As households and businesses with capital increasingly move towards renewable energy (solar + batteries), Eskom is left serving a shrinking base of paying customers while remaining responsible for electricity as a social good.
This dynamic places upward pressure on tariffs, weakens cross-subsidization, and fuels a growing perception that renewable energy benefits only those who can afford it. According to the Mzansi Energy Consortium, the clean energy transition risks becoming socially and economically divisive. A paradox where environmentally clean power entrenches socially dirty inequality.
Equipment Import Taxation Policy Misaligned with Global Industry Reality
Wessel Wessels, COO at Mzansi Energy Consortium and Founder and CEO of Journey2Green, says the government may be misguided in taxing the importation of equipment. “While the ambition to develop domestic manufacturing capacity is understandable, it is misaligned with the realities of the global renewable energy industry.
Solar panels, batteries, and inverters are produced at an enormous scale in highly automated facilities, particularly in Asia.

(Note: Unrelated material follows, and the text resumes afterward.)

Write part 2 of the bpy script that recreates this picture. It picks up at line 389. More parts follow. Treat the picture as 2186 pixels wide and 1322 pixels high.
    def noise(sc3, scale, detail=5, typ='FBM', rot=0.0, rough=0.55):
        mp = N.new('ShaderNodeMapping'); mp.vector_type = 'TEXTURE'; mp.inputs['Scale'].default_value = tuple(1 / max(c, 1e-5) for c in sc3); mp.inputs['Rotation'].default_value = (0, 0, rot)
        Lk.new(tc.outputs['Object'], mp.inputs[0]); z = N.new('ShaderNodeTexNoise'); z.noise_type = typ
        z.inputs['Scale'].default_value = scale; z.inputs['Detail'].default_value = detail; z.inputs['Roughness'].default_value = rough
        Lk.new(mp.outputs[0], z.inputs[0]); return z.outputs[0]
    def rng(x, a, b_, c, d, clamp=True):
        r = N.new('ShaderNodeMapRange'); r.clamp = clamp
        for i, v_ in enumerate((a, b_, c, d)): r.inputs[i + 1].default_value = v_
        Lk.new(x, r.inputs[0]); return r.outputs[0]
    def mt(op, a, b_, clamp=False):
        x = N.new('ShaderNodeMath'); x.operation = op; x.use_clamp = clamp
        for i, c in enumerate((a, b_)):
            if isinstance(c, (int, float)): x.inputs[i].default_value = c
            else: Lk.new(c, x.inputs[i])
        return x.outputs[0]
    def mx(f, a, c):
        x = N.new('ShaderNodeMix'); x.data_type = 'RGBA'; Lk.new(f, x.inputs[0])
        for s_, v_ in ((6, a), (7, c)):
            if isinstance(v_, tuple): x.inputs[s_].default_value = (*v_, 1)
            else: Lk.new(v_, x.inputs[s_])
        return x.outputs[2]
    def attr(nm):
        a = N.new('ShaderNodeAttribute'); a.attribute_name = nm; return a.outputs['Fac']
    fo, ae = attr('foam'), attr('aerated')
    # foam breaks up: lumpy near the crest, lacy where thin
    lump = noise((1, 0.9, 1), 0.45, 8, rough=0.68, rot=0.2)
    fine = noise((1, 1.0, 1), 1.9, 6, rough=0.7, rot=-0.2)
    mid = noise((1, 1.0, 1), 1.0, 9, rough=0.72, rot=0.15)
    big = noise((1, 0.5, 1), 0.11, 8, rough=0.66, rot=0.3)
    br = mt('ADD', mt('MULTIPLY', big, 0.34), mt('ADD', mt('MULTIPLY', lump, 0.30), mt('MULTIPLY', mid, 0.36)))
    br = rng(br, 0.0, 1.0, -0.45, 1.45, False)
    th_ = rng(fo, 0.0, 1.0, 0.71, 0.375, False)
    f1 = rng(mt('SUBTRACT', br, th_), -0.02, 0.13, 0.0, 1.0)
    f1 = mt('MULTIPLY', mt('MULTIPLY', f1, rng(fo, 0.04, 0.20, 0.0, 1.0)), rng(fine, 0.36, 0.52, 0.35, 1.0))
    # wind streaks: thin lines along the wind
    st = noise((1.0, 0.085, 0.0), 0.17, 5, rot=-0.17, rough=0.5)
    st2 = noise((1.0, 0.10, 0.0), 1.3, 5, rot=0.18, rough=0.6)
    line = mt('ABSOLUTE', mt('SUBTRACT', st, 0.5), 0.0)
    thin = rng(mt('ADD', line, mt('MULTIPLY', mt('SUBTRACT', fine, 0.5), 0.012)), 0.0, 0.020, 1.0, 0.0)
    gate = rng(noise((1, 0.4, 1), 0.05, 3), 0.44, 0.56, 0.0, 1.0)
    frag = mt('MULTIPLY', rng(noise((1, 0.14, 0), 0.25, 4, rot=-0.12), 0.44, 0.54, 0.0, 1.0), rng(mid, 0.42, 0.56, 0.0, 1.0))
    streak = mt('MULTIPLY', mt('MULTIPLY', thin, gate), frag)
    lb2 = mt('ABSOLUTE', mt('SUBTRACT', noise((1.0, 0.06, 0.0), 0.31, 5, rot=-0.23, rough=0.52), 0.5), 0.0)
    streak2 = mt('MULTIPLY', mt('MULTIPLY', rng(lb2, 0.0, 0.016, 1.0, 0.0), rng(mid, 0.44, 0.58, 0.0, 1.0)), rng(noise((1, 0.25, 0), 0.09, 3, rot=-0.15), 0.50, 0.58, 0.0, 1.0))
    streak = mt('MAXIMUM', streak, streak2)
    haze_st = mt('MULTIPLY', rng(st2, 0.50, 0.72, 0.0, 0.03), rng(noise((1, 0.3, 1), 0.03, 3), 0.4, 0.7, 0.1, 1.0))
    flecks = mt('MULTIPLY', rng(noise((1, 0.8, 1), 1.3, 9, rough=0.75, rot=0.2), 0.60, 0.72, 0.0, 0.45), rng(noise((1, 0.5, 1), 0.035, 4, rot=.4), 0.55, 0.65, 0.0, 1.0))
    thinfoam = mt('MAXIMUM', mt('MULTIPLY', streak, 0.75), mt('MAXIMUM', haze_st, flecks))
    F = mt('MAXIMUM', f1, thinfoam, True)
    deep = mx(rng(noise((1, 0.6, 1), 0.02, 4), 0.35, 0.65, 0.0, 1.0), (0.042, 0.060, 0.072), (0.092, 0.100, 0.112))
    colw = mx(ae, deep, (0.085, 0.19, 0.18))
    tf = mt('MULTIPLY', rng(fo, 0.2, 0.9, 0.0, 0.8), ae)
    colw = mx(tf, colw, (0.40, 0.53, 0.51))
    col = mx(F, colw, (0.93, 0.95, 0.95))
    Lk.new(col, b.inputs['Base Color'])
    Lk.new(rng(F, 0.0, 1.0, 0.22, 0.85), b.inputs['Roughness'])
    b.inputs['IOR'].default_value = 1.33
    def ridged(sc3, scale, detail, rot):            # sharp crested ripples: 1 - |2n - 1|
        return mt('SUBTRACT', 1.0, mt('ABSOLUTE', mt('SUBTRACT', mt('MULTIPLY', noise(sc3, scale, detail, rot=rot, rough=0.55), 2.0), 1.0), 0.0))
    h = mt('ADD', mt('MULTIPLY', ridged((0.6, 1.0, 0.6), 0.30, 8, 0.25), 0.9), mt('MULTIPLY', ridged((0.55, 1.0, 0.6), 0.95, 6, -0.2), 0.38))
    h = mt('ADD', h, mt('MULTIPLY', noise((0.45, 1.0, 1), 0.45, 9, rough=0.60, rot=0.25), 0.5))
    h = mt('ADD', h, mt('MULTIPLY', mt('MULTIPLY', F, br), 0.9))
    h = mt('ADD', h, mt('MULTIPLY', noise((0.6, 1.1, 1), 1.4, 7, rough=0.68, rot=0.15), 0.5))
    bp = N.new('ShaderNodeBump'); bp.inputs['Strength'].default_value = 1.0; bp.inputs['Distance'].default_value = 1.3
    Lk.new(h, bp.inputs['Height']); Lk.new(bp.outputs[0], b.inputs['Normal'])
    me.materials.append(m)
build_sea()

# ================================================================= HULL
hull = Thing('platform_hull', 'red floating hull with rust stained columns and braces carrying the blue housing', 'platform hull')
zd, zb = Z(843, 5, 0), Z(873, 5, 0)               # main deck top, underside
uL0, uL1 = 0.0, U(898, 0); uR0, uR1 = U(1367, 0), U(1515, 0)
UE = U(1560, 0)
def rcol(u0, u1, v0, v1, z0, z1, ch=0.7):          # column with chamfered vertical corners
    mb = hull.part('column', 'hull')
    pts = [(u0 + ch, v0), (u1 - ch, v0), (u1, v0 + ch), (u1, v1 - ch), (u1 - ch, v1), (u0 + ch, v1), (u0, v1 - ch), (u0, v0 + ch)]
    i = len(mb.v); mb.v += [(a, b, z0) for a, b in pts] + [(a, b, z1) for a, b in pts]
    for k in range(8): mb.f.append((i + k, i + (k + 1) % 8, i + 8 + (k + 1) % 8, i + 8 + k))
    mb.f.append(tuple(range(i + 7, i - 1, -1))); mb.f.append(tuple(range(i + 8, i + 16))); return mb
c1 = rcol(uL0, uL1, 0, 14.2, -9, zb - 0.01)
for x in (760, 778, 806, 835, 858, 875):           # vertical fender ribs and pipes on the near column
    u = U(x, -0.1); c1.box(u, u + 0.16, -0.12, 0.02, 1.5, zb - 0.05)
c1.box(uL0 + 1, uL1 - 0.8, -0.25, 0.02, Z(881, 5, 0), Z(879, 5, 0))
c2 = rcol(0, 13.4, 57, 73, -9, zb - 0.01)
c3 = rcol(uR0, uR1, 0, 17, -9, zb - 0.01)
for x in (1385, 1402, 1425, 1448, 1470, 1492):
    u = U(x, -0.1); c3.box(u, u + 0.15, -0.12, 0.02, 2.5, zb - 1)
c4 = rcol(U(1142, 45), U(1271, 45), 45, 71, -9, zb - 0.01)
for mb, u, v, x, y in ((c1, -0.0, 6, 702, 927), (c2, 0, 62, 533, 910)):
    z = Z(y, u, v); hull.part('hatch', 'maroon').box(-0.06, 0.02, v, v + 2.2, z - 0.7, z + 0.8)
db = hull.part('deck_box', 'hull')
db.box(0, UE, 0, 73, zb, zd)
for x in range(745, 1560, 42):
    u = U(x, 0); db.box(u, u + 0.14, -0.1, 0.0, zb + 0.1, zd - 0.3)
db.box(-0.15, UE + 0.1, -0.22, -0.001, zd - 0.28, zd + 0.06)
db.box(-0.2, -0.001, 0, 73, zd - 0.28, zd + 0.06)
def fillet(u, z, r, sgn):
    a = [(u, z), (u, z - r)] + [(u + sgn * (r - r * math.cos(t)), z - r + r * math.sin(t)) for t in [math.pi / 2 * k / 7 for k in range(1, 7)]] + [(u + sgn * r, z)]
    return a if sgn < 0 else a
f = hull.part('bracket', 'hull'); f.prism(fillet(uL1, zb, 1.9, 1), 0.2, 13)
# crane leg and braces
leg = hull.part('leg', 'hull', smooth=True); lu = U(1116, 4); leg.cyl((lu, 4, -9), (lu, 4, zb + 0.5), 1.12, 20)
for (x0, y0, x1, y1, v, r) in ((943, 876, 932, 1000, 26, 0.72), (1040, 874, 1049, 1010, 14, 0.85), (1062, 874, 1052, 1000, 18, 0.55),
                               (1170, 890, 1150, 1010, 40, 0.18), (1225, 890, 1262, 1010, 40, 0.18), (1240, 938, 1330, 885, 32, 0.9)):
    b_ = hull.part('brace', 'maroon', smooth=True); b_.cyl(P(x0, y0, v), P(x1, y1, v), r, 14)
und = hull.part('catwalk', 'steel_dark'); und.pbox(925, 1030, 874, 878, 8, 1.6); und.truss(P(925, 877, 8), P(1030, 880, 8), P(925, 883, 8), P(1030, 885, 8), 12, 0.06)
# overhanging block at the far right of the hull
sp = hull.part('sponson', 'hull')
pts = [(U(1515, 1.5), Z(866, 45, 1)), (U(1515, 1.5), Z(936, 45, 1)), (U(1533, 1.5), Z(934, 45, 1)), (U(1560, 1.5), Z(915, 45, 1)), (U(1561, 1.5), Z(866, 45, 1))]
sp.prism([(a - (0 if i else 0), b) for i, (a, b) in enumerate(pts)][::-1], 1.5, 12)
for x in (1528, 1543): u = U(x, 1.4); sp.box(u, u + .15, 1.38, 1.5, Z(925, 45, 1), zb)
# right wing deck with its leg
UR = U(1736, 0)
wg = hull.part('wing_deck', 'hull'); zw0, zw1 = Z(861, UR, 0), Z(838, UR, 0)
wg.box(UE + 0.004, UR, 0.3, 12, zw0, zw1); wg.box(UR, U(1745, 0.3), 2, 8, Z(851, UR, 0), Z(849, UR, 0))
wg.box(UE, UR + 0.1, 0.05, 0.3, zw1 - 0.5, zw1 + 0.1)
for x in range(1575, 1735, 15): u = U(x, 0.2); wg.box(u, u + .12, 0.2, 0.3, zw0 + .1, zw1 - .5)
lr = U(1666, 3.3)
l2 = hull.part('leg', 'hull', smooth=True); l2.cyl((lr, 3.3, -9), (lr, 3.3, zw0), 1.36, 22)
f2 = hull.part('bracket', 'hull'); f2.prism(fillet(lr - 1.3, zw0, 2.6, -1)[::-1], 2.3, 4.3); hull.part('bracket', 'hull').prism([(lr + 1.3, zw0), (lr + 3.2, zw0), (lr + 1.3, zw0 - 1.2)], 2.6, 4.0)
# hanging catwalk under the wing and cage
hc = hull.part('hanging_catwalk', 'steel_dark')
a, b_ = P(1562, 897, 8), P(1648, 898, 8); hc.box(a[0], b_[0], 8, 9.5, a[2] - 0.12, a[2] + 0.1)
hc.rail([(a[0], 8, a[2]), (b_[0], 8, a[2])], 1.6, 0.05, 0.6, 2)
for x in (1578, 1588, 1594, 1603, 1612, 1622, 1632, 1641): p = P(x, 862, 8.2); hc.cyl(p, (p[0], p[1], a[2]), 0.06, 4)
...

A single modern production line can manufacture twice as many solar panels as South Africa consumes annually, employing as few as 50 people with robotics performing most of the work,” Wessels explains.
What also mustn’t be underestimated is the importance of safety for renewable energy products, especially BESS (Battery Energy Storage Systems). It takes a huge investment, and to make those investments, you need economies of scale. For example, the total number of kWhs that just one major battery manufacturer damages annually as part of its safety testing is more than the total annual current kWhs manufactured in South Africa. Automation plays a huge role in manufacturing renewable energy technology.
“By imposing duties and penalties on imported renewable energy equipment, the government effectively increases the cost of up to 90% of a solar project’s capital expenditure, the technology component. The unintended consequence is that the remaining 10%—labor, services, installation, and operations—is squeezed. But that is precisely where job creation should occur. Manufacturing may create a small number of wealthy local beneficiaries, but it will not create jobs at the scale South Africa needs. Rather, reduce the cost of that 90% and induce the EPC market to budget more for labor,” says Wessels.
Labor is the portion where broad-based, sustainable job creation is realistic: the services component of renewable energy projects. Installation, commissioning, operation, and maintenance are labor-intensive activities that can be anchored in rural and underserved communities where projects are built. while freeing up space for local contractors and skills development.”
International technology vendors assume responsibility for complex system integration early on, while gradually training local teams to manage larger parts of the work in future projects. Over time, this enhances domestic capability without sacrificing safety, performance, or bankability.